**SHORT EXERCISE**
Extract every line below that contains the word "from".

**PROVIDED DATA**
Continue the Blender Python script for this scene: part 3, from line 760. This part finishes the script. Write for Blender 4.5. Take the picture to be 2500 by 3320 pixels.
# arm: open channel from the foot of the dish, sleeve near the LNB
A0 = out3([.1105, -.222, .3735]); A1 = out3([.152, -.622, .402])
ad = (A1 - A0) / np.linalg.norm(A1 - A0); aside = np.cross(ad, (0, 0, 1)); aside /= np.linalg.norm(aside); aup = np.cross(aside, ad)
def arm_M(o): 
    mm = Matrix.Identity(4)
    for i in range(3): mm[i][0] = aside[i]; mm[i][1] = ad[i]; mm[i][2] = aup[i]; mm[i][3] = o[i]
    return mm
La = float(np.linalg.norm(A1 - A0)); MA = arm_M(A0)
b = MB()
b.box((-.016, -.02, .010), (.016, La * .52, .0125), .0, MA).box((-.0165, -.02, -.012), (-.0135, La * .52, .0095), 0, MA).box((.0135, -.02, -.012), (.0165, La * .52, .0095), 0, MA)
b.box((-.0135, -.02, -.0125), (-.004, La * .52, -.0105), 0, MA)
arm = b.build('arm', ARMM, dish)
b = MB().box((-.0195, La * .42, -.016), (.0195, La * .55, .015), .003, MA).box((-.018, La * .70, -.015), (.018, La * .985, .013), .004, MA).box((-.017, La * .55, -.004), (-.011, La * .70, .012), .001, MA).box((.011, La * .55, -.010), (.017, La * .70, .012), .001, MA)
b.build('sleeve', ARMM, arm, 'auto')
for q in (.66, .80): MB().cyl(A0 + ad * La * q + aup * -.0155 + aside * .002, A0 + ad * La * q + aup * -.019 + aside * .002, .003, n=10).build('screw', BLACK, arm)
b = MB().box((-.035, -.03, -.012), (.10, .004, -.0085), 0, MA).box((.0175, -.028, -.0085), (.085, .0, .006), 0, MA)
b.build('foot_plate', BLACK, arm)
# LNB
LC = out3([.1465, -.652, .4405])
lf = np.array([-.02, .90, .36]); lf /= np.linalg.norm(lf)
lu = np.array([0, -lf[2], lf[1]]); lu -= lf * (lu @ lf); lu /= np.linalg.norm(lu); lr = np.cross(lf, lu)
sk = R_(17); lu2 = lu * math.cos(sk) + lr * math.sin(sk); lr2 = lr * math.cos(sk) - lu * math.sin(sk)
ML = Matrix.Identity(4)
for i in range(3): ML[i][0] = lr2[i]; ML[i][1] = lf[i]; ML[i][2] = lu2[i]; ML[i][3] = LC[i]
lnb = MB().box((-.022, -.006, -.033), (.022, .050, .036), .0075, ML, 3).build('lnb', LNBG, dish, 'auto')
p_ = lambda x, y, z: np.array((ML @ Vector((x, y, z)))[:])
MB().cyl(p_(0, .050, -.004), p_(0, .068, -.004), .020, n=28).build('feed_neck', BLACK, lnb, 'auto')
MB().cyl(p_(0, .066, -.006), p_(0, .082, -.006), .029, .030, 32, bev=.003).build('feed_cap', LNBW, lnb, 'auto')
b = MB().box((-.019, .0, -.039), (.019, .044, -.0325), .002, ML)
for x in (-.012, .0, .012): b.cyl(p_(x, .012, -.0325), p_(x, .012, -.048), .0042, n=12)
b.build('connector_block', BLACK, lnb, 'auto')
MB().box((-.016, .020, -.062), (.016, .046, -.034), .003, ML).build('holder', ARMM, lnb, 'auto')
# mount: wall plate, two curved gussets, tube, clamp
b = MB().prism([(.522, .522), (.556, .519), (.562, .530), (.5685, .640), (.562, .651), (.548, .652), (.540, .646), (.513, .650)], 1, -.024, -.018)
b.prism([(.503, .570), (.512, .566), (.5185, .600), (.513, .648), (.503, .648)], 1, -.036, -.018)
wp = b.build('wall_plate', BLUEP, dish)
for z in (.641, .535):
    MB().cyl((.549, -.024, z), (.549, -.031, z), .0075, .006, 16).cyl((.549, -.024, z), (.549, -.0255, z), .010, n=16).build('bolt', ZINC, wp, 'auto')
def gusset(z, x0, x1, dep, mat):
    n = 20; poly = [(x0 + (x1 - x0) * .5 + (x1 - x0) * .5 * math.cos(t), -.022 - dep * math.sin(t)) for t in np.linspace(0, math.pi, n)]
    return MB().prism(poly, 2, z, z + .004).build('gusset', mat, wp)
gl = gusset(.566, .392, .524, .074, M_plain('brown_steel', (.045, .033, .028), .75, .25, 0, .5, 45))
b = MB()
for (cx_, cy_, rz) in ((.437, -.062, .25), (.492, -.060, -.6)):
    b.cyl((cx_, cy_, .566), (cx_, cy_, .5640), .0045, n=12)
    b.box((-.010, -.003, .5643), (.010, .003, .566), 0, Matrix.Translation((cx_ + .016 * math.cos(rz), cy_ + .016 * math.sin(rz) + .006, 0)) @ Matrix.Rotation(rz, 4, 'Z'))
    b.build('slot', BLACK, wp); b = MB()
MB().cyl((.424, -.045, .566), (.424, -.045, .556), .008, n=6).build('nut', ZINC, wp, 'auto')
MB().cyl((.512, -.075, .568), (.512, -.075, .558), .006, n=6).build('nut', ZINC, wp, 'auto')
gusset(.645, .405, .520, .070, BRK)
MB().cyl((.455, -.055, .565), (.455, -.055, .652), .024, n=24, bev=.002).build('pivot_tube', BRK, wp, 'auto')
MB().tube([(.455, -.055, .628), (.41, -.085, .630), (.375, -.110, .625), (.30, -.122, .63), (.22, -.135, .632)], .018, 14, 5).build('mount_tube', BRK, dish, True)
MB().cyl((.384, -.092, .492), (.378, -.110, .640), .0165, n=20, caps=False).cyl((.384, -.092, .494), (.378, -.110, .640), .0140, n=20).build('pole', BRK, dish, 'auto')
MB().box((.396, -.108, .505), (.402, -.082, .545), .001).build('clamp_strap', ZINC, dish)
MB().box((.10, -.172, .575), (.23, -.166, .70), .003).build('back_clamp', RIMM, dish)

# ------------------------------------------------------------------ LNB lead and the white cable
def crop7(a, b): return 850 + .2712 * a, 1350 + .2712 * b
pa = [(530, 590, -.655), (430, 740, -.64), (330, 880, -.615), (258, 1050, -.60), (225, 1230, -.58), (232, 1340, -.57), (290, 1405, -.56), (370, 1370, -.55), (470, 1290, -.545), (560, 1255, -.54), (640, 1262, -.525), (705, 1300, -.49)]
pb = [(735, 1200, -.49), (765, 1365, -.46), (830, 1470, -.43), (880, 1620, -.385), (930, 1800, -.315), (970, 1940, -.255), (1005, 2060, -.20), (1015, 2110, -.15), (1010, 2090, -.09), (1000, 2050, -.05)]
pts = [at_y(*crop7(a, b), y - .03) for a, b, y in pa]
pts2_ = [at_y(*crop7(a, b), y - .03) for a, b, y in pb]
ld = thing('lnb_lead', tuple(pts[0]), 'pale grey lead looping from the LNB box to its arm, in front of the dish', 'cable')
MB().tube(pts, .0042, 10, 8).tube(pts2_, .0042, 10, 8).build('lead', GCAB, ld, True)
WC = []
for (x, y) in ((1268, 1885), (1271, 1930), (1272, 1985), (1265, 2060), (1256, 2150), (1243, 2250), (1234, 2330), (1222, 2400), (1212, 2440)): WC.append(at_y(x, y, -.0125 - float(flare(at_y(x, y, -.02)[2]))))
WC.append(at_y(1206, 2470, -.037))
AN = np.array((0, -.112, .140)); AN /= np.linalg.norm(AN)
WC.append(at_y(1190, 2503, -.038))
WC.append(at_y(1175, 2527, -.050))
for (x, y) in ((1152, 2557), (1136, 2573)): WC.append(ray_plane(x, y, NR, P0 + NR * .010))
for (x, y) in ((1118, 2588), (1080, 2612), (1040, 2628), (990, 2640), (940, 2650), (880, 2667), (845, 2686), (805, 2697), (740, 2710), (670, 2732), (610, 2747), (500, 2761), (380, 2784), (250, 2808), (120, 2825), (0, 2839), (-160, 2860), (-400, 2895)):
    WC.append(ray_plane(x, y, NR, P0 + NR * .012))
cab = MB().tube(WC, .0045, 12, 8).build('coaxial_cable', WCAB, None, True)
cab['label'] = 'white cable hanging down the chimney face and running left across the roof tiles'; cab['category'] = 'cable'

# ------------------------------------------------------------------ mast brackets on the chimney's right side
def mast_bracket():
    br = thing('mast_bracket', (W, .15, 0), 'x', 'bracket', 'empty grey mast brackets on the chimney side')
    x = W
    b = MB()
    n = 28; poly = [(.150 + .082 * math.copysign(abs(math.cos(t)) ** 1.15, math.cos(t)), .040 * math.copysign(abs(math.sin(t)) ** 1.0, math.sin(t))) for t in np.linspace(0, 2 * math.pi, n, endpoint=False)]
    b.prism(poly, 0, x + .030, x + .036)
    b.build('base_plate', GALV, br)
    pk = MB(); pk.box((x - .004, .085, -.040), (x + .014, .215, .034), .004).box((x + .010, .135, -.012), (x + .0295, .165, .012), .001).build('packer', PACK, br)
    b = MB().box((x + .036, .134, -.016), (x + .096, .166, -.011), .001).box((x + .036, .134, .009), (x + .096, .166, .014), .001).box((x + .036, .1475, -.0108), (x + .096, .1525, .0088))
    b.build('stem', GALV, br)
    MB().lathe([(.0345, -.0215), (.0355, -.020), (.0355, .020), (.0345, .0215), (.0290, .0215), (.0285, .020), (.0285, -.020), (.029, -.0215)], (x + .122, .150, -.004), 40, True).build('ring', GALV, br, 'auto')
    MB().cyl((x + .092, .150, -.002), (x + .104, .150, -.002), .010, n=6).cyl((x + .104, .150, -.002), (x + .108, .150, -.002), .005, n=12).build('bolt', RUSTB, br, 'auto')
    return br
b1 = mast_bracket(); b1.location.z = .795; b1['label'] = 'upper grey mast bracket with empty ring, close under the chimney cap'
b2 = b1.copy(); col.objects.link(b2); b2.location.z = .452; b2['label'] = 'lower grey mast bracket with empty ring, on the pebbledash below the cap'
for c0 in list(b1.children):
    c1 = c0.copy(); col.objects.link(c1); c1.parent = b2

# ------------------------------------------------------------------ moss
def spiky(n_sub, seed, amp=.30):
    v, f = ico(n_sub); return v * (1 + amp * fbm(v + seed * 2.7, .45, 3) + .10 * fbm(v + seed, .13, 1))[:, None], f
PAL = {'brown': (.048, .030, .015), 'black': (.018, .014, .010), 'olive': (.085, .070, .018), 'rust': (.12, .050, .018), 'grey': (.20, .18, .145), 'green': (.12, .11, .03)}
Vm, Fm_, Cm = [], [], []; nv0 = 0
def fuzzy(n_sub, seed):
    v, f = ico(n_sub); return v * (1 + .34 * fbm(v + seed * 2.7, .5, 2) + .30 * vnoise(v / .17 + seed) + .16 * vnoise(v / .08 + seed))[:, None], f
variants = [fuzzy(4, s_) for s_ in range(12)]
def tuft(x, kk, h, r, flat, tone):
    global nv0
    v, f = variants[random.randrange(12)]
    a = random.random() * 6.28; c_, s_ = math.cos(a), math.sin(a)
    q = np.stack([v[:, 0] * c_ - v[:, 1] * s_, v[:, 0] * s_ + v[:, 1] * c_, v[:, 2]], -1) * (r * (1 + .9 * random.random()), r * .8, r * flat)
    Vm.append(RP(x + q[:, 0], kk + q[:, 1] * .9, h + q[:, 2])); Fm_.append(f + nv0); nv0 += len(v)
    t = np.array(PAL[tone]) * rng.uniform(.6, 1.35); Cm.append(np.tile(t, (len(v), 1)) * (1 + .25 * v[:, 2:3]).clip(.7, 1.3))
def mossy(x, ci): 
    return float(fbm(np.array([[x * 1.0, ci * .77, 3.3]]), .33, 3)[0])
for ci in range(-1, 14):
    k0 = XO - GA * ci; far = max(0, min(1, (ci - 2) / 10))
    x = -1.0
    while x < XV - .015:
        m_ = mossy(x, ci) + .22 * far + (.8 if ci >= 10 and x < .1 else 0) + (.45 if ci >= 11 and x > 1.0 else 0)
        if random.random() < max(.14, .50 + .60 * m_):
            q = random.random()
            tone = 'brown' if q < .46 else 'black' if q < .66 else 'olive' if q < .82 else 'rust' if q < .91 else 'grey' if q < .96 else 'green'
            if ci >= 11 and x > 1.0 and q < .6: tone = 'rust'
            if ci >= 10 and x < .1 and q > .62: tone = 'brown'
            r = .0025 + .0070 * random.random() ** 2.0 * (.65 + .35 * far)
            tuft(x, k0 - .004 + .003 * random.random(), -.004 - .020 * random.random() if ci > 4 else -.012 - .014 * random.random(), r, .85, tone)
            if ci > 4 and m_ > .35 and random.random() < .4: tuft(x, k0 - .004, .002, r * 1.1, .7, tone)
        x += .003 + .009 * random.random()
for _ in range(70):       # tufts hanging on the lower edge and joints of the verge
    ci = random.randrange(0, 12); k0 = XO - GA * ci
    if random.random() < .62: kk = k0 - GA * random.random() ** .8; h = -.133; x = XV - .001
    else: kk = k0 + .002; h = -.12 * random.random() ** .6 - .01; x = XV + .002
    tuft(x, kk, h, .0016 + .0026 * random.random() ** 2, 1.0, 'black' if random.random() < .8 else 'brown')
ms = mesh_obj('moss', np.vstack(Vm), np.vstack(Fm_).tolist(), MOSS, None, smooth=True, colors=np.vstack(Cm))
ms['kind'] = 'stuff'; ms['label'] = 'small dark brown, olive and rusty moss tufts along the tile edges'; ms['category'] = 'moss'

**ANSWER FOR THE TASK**
Continue the Blender Python script for this scene: part 3, from line 760. This part finishes the script. Write for Blender 4.5. Take the picture to be 2500 by 3320 pixels.
# arm: open channel from the foot of the dish, sleeve near the LNB
ld = thing('lnb_lead', tuple(pts[0]), 'pale grey lead looping from the LNB box to its arm, in front of the dish', 'cable')